André Mendonça ecoa voz dissonante em votações sobre golpe e ataque ao STF
Saiu de André Mendonça a única voz dissonante no STF (Supremo Tribunal Federal) em dois votos proferidos na sexta-feira (13). Primeiro, o ministro declarou que o ex-deputado Roberto Jefferson (PTB-RJ) não tem direito ao foro especial e, portanto, não poderia ser julgado na Corte. Antes dele, os outros dez ministros já tinham votado pela condenação do ex-parlamentar.
Em outra votação, Mendonça defendeu sozinho a tese levantada pela defesa de Jair Bolsonaro de que Alexandre de Moraes estaria impedido para conduzir os inquéritos decorrentes da tentativa de golpe de Estado. Isso porque o próprio Moraes seria uma das autoridades a serem assassinadas, de acordo com o plano descoberto pela Polícia Federal.
Escolhido por Bolsonaro para ocupar uma das cadeiras no STF, Mendonça tem sido um importante aliado do ex-presidente na Corte. A proximidade do ex-presidente vem de longa data e segue até hoje. Ele e Kassio Nunes Marques foram e são os principais interlocutores de Bolsonaro no tribunal.

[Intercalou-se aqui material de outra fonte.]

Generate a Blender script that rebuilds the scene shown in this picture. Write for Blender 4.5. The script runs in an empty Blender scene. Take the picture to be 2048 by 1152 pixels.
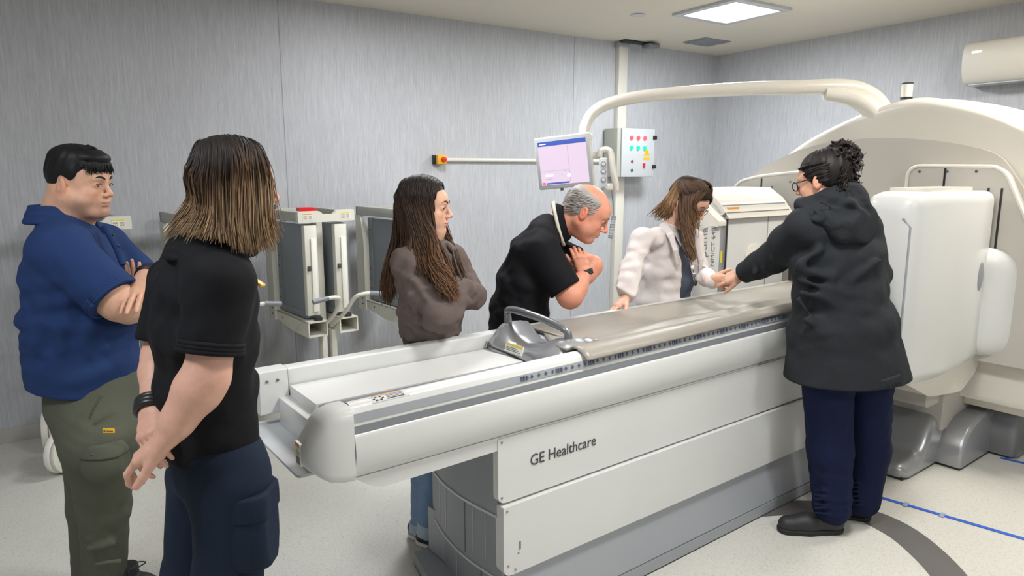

O UOL revelou que o então mandatário recebeu Mendonça seis vezes no Palácio da Alvorada entre julho e dezembro de 2022, quando foram intensificadas as articulações golpistas. A informação está em um relatório do GSI (Gabinete de Segurança Institucional) da Presidência da República. Nunes Marques e Dias Toffoli também foram recebidos no Alvorada no mesmo período.
Para além da pecha de bolsonarista, Mendonça tem um ponto. Ou melhor, dois. Nos dois julgamentos que se encerraram ontem no plenário virtual, o ministro levantou as questões mais alarmantes sobre as investigações conduzidas por Moraes.
A primeira delas é a interpretação conferida ao foro por prerrogativa de função nos inquéritos sobre ataques ao STF, disseminação das fake news e tentativa de golpe. Embora a Constituição Federal seja clara ao conferir o foro especial a quem ocupa cargos específicos, nesses casos, a leitura do tribunal é que o crime supostamente praticado arrasta o julgamento para o Supremo.
Mendonça ponderou que, como ex-deputado, Jefferson não goza do direito ao foro especial —e, portanto, o julgamento deveria ocorrer na primeira instância do Judiciário. "Direitos fundamentais, lembre-se, não foram concebidos apenas 'para períodos de normalidade, mas sobretudo para períodos de exceção'", de maneira que o "Estado de Direito não pode ser defendido sem a estrita observância do Estado de Direito", lembrou Mendonça, ao citar os juristas Gustavo Badaró e Samuel Sales Fonteles.
Além de levantar a discussão sobre o foro especial, o voto de Mendonça pode ter outra utilidade. Ao defender agora a tese para Jefferson, o ministro formulou seu próprio antecedente para, se for o caso, proferir voto similar quando estiverem no banco dos réus as autoridades suspeitas de planejar o golpe de Estado —dentre as quais, Jair Bolsonaro.
Pode ser que a intenção final de Mendonça, com o voto de ontem, seja beneficiar um aliado no futuro. Se escolher a tese do foro para fazer isso, poderá se eximir inclusive de examinar o mérito —ou seja, se Bolsonaro participou ou não da trama golpista. Bastará argumentar que o STF não é o foro adequado para analisar o caso.
A outra polêmica trazida por Mendonça ontem foi colocar em xeque a prevenção que Moraes acumulou para conduzir toda e qualquer investigação sobre atentados contra a democracia a partir de 2019, quando foi escolhido (e não sorteado) relator do inquérito da fake news. Embora tenha perdido a batalha para a maioria da Corte, Mendonça questionou o reinado de Moraes ao concordar com a tese que, por ser diretamente interessado nas apurações sobre a tentativa de golpe, Moraes deveria ser afastado delas.
O STF, no entanto, está fechado com a escolha de Moraes para conduzir as investigações. É praticamente nula a chance de demover a maioria desse caminho até o julgamento final dos suspeitos da tentativa de golpe. Assim como o restante do plenário está convencido de que o STF é o foro para julgar a tentativa de golpe e outros ataques à democracia.
Portanto, apesar de terem servido para ventilar as ideias no tribunal, a consequência prática dos votos dados por Mendonça ontem será, talvez, gerar algum incômodo —já que ele se senta literalmente ao lado de Moraes na configuração do plenário.